City denies responsibility in artist’s injury

Published on April 3, 2014
Artist Rod Hand holds a painting he can’t complete due to a broken arm he says he suffered when he slipped on an icy St. John’s street.
— Photo by Rhonda Hayward/The Telegram

By Mackenzie Scrimshaw
Special to The Telegram
The City of St. John’s has denied an injury claim filed by artist Rod Hand, whose upper left arm has been in a cast for more than six weeks.

The painter received a letter from senior claims officer Scott Hounsell on March 19, indicating the city had assessed the situation — and not in Hand’s favour.  

“Based on the information provided, we see no evidence that would lead to a conclusion of liability on the part of the city and we can find no basis on which the city can accept responsibility,” states part of the letter, a copy of which The Telegram obtained from Hand.

Hand says on the night of Feb. 15, he and his girlfriend, Chrissy, were leaving a Vince Neil concert at Mile One Centre to meet Chrissy’s son, who was going to drive the couple home. It was between 10:30 and 11 p.m. when Hand went to cross Queen Street, near the corner of Queen and New Gower streets, beside Christophers Cafe and Catering.

“As soon as I stepped off the curb ... (I) stepped on the road, slipped on the ice and I just fell down.”

Hand says he needed the help of three men standing nearby to get to his feet. That’s when he realized he was hurt. He went to the Health Sciences Centre in St. John’s, where he spent six hours having a cast fitted, he says. The cast extends from below Hand’s elbow, up over his shoulder. He broke his humerus, the upper arm bone.
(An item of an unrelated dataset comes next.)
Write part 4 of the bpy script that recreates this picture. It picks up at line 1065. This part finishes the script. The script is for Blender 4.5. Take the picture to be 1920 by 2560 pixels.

Ideally, Hand, who, in addition to his painting, works as a head framer at The Artist’s Workshop in

St. John’s, would have liked the city to compensate him for almost three months of lost income.

He declined to estimate what this time off work has cost him, but did say he’s currently receiving employment insurance.

Additionally, Hand expects to need physiotherapy after his third cast is removed — another cost he had hoped the city would cover.

“I’m not looking to get rich out of this thing,” he said. “I just want to get back to where I was before this happened to me.”

Hand says he will be in a cast for another eight weeks. For the time being, he’s spending his days watching TV, “bored out of my mind.”

“There’s not much I can do right now.”

This includes caring for his children. Hand has a five-month-old son, and with a broken humerus, says, “I can’t pick him up, can’t play with him.”

He says the injury has also interfered with his ability to parent his two daughters, ages eight and 16.

Even menial tasks have become difficult, if not impossible.

“Just taking a top off a bottle of Pepsi, I can’t do that,” said Hand.

Painting is out of the question, although he is eager to finish two pieces by September, in order to sell their prints before Christmas.

Similar to Hand’s other work, these incomplete paintings portray images that will resonate with local people — of mummers, for example.

With weeks of recovery remaining, Hand doubts he will be able to finish them on time.

The Telegram asked the city under which circumstances it would be accountable for an injury on city property. Communications and public relations officer Shelley Pardy responded via email on April 3.

“Each case is investigated on its own merits and the city is only liable when we are negligent,” she wrote.

The city has told The Telegram it has had “two open claims that relate to city sidewalks” for the period from November 2013 to Feb. 28, 2014, but would not elaborate.

“Access St. John’s tracks all sidewalk-related calls generally, so calls on a variety of sidewalk issues —  including snow and ice, vehicles blocking sidewalks, damaged sidewalks and so on — are all recorded in one category,” Jennifer Mills wrote in an email to The Telegram March 12, in response to a query.

Hounsell, the city’s senior claims officer, did not return multiple phone calls and emails from the Telegram.